[Information supplied]
▽
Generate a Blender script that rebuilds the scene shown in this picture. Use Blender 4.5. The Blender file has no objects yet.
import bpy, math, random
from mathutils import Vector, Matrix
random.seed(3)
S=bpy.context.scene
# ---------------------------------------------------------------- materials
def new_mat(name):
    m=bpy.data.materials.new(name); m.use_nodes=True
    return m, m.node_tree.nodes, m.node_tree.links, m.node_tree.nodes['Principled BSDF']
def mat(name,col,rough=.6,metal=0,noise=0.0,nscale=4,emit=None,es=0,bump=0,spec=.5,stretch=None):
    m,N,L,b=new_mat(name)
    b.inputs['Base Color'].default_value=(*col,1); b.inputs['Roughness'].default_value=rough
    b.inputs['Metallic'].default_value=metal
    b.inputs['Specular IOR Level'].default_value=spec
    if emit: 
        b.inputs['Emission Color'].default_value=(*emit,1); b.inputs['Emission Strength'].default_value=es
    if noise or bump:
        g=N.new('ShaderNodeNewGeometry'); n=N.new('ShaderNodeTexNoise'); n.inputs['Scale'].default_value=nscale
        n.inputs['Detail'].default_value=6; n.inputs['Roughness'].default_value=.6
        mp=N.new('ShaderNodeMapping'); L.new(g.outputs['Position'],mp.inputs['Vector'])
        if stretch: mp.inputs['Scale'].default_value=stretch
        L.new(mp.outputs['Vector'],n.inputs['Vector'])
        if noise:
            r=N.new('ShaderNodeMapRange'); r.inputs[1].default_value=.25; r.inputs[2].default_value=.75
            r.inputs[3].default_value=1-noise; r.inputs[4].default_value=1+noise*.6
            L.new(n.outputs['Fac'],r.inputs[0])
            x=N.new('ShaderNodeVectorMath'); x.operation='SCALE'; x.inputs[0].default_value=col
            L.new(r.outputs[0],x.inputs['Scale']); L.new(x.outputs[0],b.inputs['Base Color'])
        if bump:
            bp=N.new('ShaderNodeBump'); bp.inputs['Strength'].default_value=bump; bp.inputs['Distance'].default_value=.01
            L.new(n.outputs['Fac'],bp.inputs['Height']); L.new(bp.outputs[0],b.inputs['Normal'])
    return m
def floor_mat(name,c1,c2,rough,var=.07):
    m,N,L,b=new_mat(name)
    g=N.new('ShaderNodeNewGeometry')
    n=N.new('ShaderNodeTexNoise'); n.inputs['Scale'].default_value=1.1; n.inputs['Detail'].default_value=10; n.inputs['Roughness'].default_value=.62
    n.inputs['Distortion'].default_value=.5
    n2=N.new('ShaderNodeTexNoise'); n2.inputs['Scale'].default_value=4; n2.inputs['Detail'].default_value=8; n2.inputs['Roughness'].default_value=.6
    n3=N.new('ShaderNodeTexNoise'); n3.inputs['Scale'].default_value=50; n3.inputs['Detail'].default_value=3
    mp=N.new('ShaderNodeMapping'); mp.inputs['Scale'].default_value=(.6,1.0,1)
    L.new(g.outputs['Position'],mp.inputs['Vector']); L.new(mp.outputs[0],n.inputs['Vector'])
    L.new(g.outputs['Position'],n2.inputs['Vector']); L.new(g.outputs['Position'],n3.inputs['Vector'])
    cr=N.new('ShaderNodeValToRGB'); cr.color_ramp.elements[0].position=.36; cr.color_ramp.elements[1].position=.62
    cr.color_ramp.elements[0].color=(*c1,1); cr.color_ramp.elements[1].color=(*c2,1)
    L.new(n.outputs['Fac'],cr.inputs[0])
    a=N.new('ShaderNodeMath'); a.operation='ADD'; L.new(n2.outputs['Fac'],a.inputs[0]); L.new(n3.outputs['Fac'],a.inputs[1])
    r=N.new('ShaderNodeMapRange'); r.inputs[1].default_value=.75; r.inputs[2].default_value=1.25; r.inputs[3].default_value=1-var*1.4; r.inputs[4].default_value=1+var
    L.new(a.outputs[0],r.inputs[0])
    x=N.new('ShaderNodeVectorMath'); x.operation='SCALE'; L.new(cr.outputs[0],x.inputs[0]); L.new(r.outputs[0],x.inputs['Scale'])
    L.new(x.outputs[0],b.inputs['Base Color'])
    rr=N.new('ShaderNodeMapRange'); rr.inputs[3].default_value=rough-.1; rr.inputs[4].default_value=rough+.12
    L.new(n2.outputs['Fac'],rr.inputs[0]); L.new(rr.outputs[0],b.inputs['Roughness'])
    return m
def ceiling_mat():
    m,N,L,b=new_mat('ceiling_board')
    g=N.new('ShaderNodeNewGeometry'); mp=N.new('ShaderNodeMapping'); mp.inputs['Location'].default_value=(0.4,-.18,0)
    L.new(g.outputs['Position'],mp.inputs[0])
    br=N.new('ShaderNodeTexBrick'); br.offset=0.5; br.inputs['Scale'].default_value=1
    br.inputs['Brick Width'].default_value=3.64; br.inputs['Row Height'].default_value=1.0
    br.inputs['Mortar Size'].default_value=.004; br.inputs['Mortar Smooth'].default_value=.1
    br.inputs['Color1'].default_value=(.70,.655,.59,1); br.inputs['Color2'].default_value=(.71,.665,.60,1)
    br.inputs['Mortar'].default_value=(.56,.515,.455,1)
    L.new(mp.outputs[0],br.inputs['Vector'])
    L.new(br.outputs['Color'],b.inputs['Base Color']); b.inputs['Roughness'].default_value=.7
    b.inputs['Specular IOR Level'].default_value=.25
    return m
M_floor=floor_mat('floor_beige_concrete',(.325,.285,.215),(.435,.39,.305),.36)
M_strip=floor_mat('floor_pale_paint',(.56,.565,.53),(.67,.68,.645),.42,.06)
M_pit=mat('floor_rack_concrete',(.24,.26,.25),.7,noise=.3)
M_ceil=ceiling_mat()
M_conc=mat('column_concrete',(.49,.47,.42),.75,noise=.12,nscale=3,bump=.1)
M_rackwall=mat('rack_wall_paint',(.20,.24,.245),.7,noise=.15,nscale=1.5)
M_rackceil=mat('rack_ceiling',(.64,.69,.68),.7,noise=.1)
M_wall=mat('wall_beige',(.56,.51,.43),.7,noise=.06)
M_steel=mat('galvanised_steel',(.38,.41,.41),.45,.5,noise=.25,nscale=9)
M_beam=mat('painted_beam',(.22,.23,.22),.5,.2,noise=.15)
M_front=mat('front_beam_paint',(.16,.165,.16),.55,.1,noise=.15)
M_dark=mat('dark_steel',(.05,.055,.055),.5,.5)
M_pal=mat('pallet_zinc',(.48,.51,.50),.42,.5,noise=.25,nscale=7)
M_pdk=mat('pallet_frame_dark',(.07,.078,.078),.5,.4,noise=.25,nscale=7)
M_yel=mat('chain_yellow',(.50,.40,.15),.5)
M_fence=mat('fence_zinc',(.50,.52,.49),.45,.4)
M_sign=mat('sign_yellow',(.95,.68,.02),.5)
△
[Challenge] Copy out the whole listing exactly; please set it all down.

[Worked answer]
Generate a Blender script that rebuilds the scene shown in this picture. Use Blender 4.5. The Blender file has no objects yet.
import bpy, math, random
from mathutils import Vector, Matrix
random.seed(3)
S=bpy.context.scene
# ---------------------------------------------------------------- materials
def new_mat(name):
    m=bpy.data.materials.new(name); m.use_nodes=True
    return m, m.node_tree.nodes, m.node_tree.links, m.node_tree.nodes['Principled BSDF']
def mat(name,col,rough=.6,metal=0,noise=0.0,nscale=4,emit=None,es=0,bump=0,spec=.5,stretch=None):
    m,N,L,b=new_mat(name)
    b.inputs['Base Color'].default_value=(*col,1); b.inputs['Roughness'].default_value=rough
    b.inputs['Metallic'].default_value=metal
    b.inputs['Specular IOR Level'].default_value=spec
    if emit: 
        b.inputs['Emission Color'].default_value=(*emit,1); b.inputs['Emission Strength'].default_value=es
    if noise or bump:
        g=N.new('ShaderNodeNewGeometry'); n=N.new('ShaderNodeTexNoise'); n.inputs['Scale'].default_value=nscale
        n.inputs['Detail'].default_value=6; n.inputs['Roughness'].default_value=.6
        mp=N.new('ShaderNodeMapping'); L.new(g.outputs['Position'],mp.inputs['Vector'])
        if stretch: mp.inputs['Scale'].default_value=stretch
        L.new(mp.outputs['Vector'],n.inputs['Vector'])
        if noise:
            r=N.new('ShaderNodeMapRange'); r.inputs[1].default_value=.25; r.inputs[2].default_value=.75
            r.inputs[3].default_value=1-noise; r.inputs[4].default_value=1+noise*.6
            L.new(n.outputs['Fac'],r.inputs[0])
            x=N.new('ShaderNodeVectorMath'); x.operation='SCALE'; x.inputs[0].default_value=col
            L.new(r.outputs[0],x.inputs['Scale']); L.new(x.outputs[0],b.inputs['Base Color'])
        if bump:
            bp=N.new('ShaderNodeBump'); bp.inputs['Strength'].default_value=bump; bp.inputs['Distance'].default_value=.01
            L.new(n.outputs['Fac'],bp.inputs['Height']); L.new(bp.outputs[0],b.inputs['Normal'])
    return m
def floor_mat(name,c1,c2,rough,var=.07):
    m,N,L,b=new_mat(name)
    g=N.new('ShaderNodeNewGeometry')
    n=N.new('ShaderNodeTexNoise'); n.inputs['Scale'].default_value=1.1; n.inputs['Detail'].default_value=10; n.inputs['Roughness'].default_value=.62
    n.inputs['Distortion'].default_value=.5
    n2=N.new('ShaderNodeTexNoise'); n2.inputs['Scale'].default_value=4; n2.inputs['Detail'].default_value=8; n2.inputs['Roughness'].default_value=.6
    n3=N.new('ShaderNodeTexNoise'); n3.inputs['Scale'].default_value=50; n3.inputs['Detail'].default_value=3
    mp=N.new('ShaderNodeMapping'); mp.inputs['Scale'].default_value=(.6,1.0,1)
    L.new(g.outputs['Position'],mp.inputs['Vector']); L.new(mp.outputs[0],n.inputs['Vector'])
    L.new(g.outputs['Position'],n2.inputs['Vector']); L.new(g.outputs['Position'],n3.inputs['Vector'])
    cr=N.new('ShaderNodeValToRGB'); cr.color_ramp.elements[0].position=.36; cr.color_ramp.elements[1].position=.62
    cr.color_ramp.elements[0].color=(*c1,1); cr.color_ramp.elements[1].color=(*c2,1)
    L.new(n.outputs['Fac'],cr.inputs[0])
    a=N.new('ShaderNodeMath'); a.operation='ADD'; L.new(n2.outputs['Fac'],a.inputs[0]); L.new(n3.outputs['Fac'],a.inputs[1])
    r=N.new('ShaderNodeMapRange'); r.inputs[1].default_value=.75; r.inputs[2].default_value=1.25; r.inputs[3].default_value=1-var*1.4; r.inputs[4].default_value=1+var
    L.new(a.outputs[0],r.inputs[0])
    x=N.new('ShaderNodeVectorMath'); x.operation='SCALE'; L.new(cr.outputs[0],x.inputs[0]); L.new(r.outputs[0],x.inputs['Scale'])
    L.new(x.outputs[0],b.inputs['Base Color'])
    rr=N.new('ShaderNodeMapRange'); rr.inputs[3].default_value=rough-.1; rr.inputs[4].default_value=rough+.12
    L.new(n2.outputs['Fac'],rr.inputs[0]); L.new(rr.outputs[0],b.inputs['Roughness'])
    return m
def ceiling_mat():
    m,N,L,b=new_mat('ceiling_board')
    g=N.new('ShaderNodeNewGeometry'); mp=N.new('ShaderNodeMapping'); mp.inputs['Location'].default_value=(0.4,-.18,0)
    L.new(g.outputs['Position'],mp.inputs[0])
    br=N.new('ShaderNodeTexBrick'); br.offset=0.5; br.inputs['Scale'].default_value=1
    br.inputs['Brick Width'].default_value=3.64; br.inputs['Row Height'].default_value=1.0
    br.inputs['Mortar Size'].default_value=.004; br.inputs['Mortar Smooth'].default_value=.1
    br.inputs['Color1'].default_value=(.70,.655,.59,1); br.inputs['Color2'].default_value=(.71,.665,.60,1)
    br.inputs['Mortar'].default_value=(.56,.515,.455,1)
    L.new(mp.outputs[0],br.inputs['Vector'])
    L.new(br.outputs['Color'],b.inputs['Base Color']); b.inputs['Roughness'].default_value=.7
    b.inputs['Specular IOR Level'].default_value=.25
    return m
M_floor=floor_mat('floor_beige_concrete',(.325,.285,.215),(.435,.39,.305),.36)
M_strip=floor_mat('floor_pale_paint',(.56,.565,.53),(.67,.68,.645),.42,.06)
M_pit=mat('floor_rack_concrete',(.24,.26,.25),.7,noise=.3)
M_ceil=ceiling_mat()
M_conc=mat('column_concrete',(.49,.47,.42),.75,noise=.12,nscale=3,bump=.1)
M_rackwall=mat('rack_wall_paint',(.20,.24,.245),.7,noise=.15,nscale=1.5)
M_rackceil=mat('rack_ceiling',(.64,.69,.68),.7,noise=.1)
M_wall=mat('wall_beige',(.56,.51,.43),.7,noise=.06)
M_steel=mat('galvanised_steel',(.38,.41,.41),.45,.5,noise=.25,nscale=9)
M_beam=mat('painted_beam',(.22,.23,.22),.5,.2,noise=.15)
M_front=mat('front_beam_paint',(.16,.165,.16),.55,.1,noise=.15)
M_dark=mat('dark_steel',(.05,.055,.055),.5,.5)
M_pal=mat('pallet_zinc',(.48,.51,.50),.42,.5,noise=.25,nscale=7)
M_pdk=mat('pallet_frame_dark',(.07,.078,.078),.5,.4,noise=.25,nscale=7)
M_yel=mat('chain_yellow',(.50,.40,.15),.5)
M_fence=mat('fence_zinc',(.50,.52,.49),.45,.4)
M_sign=mat('sign_yellow',(.95,.68,.02),.5)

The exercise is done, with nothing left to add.